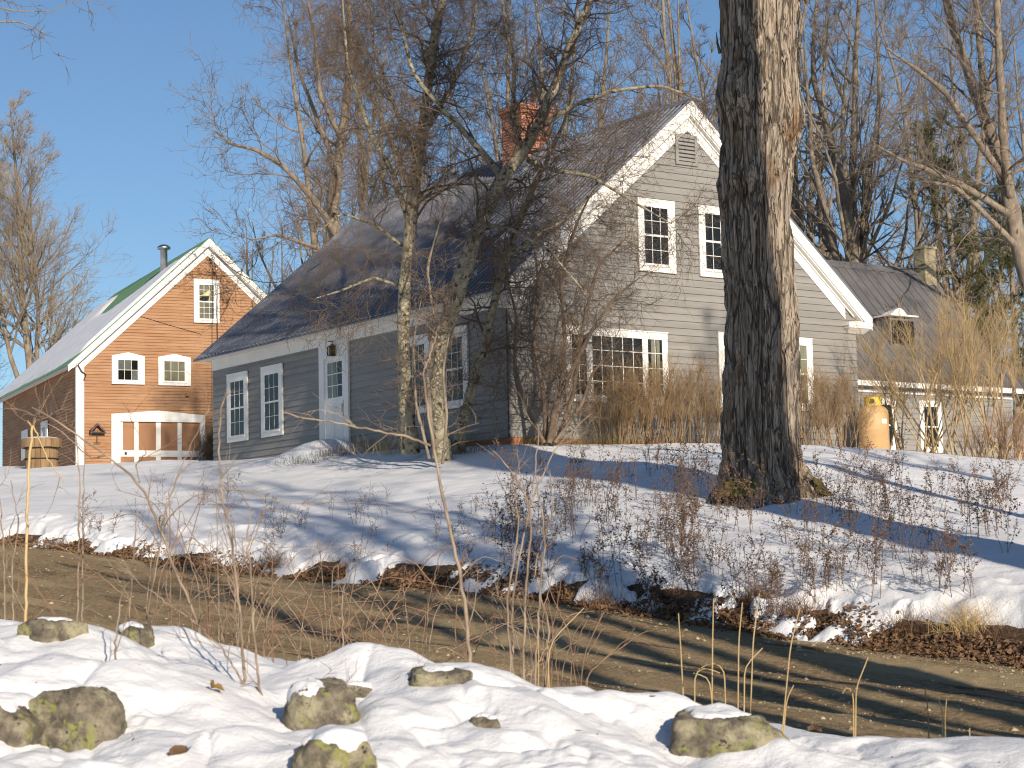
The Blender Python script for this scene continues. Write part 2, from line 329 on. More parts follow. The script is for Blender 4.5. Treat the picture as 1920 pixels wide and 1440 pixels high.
--
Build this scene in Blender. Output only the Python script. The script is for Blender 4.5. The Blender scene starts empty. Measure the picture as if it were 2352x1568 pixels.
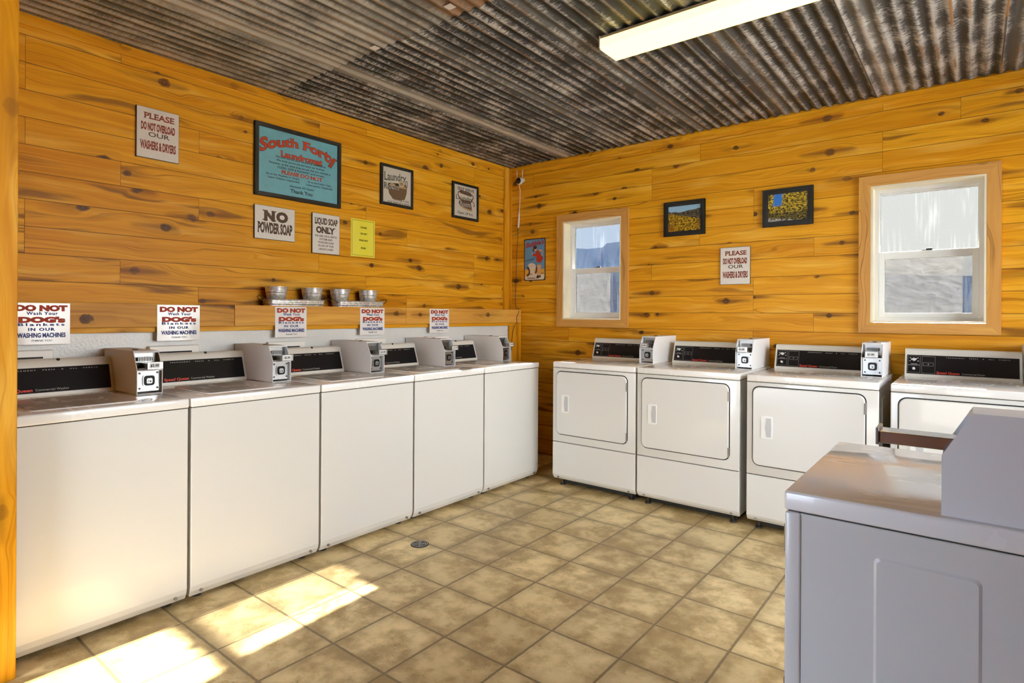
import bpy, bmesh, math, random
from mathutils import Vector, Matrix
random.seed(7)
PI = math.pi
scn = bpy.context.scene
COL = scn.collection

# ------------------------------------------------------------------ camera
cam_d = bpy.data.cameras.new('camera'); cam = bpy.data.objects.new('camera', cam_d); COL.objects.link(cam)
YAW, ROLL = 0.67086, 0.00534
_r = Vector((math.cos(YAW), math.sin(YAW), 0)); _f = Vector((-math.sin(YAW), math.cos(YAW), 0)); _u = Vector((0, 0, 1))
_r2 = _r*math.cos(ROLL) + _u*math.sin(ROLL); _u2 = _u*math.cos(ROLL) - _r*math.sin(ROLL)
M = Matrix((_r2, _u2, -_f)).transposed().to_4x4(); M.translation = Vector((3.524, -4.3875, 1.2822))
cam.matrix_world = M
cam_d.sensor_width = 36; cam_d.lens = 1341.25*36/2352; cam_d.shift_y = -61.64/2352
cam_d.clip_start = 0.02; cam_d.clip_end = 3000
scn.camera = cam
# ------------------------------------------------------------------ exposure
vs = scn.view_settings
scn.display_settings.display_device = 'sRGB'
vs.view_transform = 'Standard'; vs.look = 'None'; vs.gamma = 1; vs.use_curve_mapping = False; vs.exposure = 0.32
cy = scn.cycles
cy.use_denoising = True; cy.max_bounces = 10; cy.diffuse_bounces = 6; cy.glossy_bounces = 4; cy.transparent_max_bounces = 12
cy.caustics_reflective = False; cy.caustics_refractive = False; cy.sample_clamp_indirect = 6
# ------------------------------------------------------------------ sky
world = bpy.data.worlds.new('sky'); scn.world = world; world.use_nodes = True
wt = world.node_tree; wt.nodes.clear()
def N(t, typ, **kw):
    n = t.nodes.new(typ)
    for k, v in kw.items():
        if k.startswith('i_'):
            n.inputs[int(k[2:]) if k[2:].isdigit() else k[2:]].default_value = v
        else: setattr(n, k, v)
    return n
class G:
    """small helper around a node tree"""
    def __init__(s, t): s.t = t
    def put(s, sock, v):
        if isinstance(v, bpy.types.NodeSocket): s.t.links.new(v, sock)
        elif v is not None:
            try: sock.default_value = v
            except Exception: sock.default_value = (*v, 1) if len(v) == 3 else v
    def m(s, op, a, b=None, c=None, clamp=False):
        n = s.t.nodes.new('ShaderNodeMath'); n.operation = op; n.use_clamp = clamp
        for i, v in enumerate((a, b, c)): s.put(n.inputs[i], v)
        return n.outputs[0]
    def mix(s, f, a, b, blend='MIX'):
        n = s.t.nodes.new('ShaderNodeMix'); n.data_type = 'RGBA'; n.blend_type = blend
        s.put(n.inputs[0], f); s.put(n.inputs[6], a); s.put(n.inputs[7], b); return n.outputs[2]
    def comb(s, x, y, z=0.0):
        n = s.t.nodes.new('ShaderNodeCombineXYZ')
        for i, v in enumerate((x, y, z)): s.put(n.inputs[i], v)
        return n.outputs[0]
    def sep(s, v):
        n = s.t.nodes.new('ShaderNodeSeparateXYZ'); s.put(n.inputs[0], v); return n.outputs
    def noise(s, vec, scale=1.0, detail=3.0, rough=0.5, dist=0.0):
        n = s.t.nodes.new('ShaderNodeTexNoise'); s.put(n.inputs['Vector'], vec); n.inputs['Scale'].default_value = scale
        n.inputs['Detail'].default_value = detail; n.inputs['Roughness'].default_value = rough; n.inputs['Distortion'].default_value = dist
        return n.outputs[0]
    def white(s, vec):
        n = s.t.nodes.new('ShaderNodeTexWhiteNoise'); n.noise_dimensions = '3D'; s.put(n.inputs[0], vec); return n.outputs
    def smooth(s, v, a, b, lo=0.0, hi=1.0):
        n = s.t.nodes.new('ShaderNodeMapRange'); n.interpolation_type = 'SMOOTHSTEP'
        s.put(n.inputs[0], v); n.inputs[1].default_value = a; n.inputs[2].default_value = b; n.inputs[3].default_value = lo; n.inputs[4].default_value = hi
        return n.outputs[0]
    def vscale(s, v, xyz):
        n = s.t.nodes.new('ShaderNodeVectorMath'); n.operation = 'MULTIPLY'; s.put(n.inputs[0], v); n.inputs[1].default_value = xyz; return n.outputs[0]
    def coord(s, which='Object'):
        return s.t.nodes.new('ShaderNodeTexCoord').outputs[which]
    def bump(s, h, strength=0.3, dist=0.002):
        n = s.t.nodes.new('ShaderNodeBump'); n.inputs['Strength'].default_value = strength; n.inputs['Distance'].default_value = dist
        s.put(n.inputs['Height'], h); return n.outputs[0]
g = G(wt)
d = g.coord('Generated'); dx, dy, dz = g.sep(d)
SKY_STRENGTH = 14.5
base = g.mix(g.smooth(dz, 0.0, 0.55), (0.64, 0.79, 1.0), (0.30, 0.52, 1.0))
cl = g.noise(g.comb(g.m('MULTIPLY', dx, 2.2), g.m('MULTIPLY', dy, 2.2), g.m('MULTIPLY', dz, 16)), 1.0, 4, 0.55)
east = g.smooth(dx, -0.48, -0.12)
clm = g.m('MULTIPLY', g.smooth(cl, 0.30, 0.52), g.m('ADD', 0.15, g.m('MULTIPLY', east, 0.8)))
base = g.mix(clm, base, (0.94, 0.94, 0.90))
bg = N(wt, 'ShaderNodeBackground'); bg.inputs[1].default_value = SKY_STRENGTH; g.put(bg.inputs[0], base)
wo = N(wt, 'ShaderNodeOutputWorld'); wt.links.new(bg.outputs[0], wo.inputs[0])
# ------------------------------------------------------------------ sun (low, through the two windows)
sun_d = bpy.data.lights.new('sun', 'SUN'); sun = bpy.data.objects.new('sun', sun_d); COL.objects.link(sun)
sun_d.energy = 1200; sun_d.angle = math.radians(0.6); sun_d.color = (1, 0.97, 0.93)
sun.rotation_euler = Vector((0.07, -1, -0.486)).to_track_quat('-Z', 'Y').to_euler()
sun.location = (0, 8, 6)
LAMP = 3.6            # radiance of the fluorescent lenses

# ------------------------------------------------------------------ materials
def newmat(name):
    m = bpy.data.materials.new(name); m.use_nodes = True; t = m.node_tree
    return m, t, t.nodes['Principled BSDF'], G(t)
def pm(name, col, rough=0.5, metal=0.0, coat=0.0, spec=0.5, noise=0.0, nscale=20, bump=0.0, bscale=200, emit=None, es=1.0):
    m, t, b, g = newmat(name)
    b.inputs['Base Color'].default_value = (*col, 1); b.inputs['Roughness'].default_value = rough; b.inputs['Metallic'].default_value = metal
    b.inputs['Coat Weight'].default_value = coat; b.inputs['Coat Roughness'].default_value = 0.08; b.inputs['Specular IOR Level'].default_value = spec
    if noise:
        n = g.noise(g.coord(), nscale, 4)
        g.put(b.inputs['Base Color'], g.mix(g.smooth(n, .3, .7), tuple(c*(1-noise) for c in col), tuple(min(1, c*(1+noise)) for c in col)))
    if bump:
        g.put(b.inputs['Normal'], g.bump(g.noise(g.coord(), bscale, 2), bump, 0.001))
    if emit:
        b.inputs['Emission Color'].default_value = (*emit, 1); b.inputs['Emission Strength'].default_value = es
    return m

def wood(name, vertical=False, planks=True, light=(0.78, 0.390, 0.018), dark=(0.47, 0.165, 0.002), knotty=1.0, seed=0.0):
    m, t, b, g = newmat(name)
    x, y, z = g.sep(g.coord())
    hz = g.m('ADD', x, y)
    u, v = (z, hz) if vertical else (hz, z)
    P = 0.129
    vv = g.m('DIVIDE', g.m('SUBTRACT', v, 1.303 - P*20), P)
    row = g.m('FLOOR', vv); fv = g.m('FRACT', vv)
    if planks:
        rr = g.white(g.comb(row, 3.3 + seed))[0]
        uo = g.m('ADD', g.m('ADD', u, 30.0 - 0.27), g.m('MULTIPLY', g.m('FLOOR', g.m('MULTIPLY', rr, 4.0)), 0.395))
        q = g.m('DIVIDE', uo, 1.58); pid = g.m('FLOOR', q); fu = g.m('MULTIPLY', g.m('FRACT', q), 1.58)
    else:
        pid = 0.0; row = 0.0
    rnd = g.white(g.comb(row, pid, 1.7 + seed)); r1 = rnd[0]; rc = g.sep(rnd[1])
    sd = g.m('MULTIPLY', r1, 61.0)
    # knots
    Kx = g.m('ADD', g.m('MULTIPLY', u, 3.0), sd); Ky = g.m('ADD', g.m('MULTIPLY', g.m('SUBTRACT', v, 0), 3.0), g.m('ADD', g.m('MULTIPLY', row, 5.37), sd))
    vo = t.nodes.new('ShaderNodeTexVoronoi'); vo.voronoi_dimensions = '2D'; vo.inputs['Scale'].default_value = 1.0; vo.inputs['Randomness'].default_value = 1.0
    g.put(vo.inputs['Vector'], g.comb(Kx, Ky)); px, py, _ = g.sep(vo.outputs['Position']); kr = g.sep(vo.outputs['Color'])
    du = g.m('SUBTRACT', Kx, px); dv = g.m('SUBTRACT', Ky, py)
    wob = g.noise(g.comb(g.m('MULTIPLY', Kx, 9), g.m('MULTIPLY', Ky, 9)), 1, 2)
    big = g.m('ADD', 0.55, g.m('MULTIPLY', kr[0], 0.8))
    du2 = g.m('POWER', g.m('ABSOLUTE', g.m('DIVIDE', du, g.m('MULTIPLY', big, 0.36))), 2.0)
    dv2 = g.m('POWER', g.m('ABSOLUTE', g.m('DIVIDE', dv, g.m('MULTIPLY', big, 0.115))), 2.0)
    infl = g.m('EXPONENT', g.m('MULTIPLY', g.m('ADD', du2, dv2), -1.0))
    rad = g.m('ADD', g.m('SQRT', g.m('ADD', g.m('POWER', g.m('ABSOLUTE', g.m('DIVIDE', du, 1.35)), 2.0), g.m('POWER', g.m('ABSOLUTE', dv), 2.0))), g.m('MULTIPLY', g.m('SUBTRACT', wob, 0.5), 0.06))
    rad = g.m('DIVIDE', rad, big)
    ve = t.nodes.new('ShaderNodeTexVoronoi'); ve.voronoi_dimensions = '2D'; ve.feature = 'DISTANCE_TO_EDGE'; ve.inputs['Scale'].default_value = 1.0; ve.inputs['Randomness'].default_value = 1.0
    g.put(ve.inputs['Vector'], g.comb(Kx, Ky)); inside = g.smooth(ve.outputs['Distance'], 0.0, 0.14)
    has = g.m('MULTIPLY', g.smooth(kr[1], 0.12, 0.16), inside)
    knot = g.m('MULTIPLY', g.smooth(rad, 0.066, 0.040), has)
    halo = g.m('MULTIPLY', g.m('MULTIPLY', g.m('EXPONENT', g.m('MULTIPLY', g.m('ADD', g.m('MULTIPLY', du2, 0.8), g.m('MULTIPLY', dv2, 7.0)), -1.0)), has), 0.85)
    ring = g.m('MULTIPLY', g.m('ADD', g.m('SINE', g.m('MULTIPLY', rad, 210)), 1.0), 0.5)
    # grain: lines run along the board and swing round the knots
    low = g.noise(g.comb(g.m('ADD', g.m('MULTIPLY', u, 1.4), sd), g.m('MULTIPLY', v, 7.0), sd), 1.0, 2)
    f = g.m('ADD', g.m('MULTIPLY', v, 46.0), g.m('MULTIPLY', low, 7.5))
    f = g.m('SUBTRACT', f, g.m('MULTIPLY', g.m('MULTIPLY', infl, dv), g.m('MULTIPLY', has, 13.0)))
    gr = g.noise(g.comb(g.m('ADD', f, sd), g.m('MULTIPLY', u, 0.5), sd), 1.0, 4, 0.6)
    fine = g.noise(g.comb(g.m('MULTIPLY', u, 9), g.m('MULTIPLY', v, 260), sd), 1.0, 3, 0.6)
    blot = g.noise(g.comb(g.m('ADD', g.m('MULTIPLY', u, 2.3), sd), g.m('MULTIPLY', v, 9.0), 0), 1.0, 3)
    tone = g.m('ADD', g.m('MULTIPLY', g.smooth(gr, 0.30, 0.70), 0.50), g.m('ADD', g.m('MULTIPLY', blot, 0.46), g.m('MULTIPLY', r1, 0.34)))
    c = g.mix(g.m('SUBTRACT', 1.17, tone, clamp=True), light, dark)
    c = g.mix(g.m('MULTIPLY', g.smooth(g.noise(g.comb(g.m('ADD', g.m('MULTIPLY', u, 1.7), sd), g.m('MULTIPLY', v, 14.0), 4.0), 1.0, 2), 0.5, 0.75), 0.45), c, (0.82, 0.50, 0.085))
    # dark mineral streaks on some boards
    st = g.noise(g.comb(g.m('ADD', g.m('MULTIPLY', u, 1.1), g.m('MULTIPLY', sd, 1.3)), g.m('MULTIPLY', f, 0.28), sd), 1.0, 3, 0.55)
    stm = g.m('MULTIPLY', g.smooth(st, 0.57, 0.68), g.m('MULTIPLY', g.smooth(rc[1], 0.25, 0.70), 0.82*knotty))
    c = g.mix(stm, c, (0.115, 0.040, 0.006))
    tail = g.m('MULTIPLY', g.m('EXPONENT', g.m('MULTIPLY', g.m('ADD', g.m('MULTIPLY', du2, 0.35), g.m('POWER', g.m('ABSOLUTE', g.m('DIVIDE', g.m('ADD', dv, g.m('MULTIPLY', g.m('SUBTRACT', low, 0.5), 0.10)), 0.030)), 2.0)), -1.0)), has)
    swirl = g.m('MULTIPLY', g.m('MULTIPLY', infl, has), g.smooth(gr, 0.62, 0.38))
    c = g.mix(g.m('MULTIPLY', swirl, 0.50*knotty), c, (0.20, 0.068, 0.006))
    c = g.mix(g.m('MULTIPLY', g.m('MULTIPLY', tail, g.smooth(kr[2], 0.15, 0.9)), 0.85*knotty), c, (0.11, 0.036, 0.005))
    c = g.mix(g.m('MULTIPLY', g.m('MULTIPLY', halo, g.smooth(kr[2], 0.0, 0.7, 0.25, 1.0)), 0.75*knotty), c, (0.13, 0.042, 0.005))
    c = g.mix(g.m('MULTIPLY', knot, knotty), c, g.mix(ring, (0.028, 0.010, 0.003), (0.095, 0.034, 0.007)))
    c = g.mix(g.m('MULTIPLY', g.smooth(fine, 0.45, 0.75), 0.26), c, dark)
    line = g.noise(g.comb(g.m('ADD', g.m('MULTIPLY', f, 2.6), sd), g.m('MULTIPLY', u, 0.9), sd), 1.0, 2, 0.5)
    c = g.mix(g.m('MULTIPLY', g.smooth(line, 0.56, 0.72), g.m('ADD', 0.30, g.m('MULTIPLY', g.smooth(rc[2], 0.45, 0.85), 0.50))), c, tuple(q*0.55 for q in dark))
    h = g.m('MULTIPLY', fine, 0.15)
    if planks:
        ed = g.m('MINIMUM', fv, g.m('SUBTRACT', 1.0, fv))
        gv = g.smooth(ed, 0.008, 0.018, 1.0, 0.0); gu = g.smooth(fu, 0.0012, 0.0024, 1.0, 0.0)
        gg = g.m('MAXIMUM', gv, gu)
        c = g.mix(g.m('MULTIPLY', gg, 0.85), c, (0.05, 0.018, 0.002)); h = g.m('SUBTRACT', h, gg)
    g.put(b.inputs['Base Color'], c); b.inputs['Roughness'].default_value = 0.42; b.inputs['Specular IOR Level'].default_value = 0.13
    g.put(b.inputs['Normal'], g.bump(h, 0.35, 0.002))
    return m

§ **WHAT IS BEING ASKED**
Filter the entries down to the lines with the word "picture" in them.

§ **TASK ANSWER**
The Blender Python script for this scene continues. Write part 2, from line 329 on. More parts follow. The script is for Blender 4.5. Treat the picture as 1920 pixels wide and 1440 pixels high.
Build this scene in Blender. Output only the Python script. The script is for Blender 4.5. The Blender scene starts empty. Measure the picture as if it were 2352x1568 pixels.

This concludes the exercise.